■ What you have to do
Among the entries below, one stretch runs from the line that contains "The Blender Python script for this scene continues." through the line that contains "nr = Vector((.971, .2383))". Repeat that stretch exactly, ends included, and only that.

■ Record extracts
■ ■ ■ ■

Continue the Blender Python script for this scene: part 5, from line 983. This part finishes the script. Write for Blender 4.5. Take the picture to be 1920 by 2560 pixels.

■ ■ ■ ■

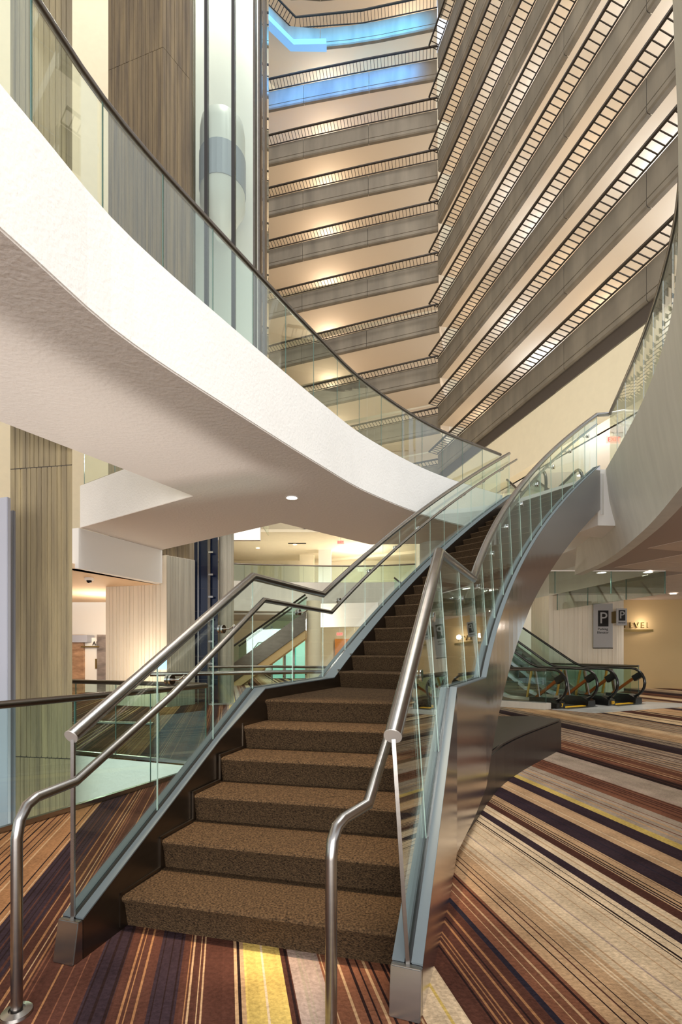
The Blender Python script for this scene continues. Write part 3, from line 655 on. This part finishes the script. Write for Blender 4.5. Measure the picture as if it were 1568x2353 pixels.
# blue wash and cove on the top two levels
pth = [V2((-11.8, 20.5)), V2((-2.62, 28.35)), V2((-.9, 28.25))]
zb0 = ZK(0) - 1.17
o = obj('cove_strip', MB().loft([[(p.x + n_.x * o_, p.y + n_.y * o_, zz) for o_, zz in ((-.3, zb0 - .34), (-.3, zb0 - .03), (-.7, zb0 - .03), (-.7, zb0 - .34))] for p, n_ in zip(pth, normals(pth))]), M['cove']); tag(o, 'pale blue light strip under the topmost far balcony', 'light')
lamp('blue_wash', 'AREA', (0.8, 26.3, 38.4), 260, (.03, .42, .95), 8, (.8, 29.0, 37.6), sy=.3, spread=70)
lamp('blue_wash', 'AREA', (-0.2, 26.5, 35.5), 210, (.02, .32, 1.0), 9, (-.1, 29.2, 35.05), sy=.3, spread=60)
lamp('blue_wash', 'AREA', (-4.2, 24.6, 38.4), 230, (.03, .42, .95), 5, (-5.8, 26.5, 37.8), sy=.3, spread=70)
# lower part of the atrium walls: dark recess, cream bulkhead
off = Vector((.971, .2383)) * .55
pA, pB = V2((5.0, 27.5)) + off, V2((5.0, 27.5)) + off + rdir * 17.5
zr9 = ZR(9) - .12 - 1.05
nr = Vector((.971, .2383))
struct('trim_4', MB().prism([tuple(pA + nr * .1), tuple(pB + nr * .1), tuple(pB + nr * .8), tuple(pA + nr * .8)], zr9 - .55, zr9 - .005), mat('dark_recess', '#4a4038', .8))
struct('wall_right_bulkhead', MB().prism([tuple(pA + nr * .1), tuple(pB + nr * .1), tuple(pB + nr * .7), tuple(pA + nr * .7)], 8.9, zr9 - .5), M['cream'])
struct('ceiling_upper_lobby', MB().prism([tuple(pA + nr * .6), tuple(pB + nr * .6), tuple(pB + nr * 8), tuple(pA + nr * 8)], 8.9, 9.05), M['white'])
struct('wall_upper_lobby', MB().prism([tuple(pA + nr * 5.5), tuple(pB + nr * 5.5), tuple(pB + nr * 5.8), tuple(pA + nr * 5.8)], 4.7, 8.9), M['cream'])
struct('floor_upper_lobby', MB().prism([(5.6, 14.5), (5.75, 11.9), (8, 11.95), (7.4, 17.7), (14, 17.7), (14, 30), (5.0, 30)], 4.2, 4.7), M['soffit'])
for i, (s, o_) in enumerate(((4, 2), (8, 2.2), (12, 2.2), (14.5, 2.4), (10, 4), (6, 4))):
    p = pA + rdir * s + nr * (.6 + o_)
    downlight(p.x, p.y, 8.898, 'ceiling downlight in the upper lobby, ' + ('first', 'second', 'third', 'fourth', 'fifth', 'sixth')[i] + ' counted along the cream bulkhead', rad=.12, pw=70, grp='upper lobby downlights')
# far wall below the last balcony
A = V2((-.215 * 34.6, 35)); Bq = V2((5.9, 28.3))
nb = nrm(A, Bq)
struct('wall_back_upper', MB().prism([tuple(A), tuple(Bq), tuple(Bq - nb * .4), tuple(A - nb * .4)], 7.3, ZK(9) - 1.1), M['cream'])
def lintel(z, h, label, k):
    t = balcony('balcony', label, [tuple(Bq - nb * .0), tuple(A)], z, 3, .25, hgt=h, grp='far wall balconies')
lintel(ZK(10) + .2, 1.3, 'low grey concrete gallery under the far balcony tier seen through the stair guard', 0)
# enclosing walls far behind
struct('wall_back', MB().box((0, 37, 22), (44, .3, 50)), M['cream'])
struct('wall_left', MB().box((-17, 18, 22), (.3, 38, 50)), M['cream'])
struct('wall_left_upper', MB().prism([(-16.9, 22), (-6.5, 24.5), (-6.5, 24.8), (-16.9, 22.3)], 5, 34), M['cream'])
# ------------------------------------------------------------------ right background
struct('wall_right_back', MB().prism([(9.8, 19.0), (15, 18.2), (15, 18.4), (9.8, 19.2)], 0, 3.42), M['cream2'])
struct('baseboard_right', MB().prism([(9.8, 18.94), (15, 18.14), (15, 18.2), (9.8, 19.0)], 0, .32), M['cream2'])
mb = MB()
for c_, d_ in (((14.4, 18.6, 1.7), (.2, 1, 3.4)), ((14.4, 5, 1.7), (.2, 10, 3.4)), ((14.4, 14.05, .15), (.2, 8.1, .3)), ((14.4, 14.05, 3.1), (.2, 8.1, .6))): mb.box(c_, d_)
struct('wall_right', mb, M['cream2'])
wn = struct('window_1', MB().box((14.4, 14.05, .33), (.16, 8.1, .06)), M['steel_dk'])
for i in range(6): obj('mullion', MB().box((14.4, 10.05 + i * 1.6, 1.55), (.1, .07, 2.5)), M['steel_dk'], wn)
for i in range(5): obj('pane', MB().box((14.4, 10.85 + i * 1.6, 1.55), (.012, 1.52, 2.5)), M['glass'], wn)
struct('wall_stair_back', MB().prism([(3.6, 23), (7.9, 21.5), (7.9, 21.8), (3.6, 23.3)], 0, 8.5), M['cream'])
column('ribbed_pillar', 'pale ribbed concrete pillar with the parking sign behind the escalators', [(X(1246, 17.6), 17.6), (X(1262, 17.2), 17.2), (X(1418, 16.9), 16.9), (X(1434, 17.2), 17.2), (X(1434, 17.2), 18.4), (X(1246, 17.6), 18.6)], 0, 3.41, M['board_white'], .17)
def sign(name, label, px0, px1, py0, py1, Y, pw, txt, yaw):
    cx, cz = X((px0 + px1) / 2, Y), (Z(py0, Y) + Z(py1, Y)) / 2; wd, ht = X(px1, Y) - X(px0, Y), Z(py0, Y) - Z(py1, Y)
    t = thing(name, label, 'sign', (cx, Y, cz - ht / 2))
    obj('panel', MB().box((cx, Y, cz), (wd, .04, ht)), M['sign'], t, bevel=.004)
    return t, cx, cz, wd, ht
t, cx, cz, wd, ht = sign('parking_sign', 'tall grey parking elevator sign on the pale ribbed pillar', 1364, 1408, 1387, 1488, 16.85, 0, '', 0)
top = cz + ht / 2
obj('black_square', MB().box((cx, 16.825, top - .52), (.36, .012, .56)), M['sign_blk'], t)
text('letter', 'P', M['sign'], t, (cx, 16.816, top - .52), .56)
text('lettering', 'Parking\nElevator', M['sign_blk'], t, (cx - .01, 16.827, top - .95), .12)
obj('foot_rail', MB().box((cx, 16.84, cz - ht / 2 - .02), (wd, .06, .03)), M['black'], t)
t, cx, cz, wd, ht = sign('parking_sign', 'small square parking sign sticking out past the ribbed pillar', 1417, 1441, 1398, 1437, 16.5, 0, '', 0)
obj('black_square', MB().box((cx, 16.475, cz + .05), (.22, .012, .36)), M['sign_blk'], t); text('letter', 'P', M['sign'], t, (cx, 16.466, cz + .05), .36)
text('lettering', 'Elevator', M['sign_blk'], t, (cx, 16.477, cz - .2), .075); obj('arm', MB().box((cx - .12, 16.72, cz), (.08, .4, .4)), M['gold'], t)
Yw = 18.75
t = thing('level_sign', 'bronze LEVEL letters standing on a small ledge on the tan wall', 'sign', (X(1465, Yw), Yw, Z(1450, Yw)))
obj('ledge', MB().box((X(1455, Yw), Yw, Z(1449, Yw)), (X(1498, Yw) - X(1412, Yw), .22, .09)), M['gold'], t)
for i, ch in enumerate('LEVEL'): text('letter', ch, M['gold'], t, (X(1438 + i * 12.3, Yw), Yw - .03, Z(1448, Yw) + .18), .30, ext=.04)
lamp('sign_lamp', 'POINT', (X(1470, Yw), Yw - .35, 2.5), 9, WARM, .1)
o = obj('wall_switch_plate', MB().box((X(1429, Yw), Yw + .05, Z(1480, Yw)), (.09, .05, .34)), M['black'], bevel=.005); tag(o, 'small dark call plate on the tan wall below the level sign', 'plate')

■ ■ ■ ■

■ Task output
The Blender Python script for this scene continues. Write part 3, from line 655 on. This part finishes the script. Write for Blender 4.5. Measure the picture as if it were 1568x2353 pixels.
# blue wash and cove on the top two levels
pth = [V2((-11.8, 20.5)), V2((-2.62, 28.35)), V2((-.9, 28.25))]
zb0 = ZK(0) - 1.17
o = obj('cove_strip', MB().loft([[(p.x + n_.x * o_, p.y + n_.y * o_, zz) for o_, zz in ((-.3, zb0 - .34), (-.3, zb0 - .03), (-.7, zb0 - .03), (-.7, zb0 - .34))] for p, n_ in zip(pth, normals(pth))]), M['cove']); tag(o, 'pale blue light strip under the topmost far balcony', 'light')
lamp('blue_wash', 'AREA', (0.8, 26.3, 38.4), 260, (.03, .42, .95), 8, (.8, 29.0, 37.6), sy=.3, spread=70)
lamp('blue_wash', 'AREA', (-0.2, 26.5, 35.5), 210, (.02, .32, 1.0), 9, (-.1, 29.2, 35.05), sy=.3, spread=60)
lamp('blue_wash', 'AREA', (-4.2, 24.6, 38.4), 230, (.03, .42, .95), 5, (-5.8, 26.5, 37.8), sy=.3, spread=70)
# lower part of the atrium walls: dark recess, cream bulkhead
off = Vector((.971, .2383)) * .55
pA, pB = V2((5.0, 27.5)) + off, V2((5.0, 27.5)) + off + rdir * 17.5
zr9 = ZR(9) - .12 - 1.05
nr = Vector((.971, .2383))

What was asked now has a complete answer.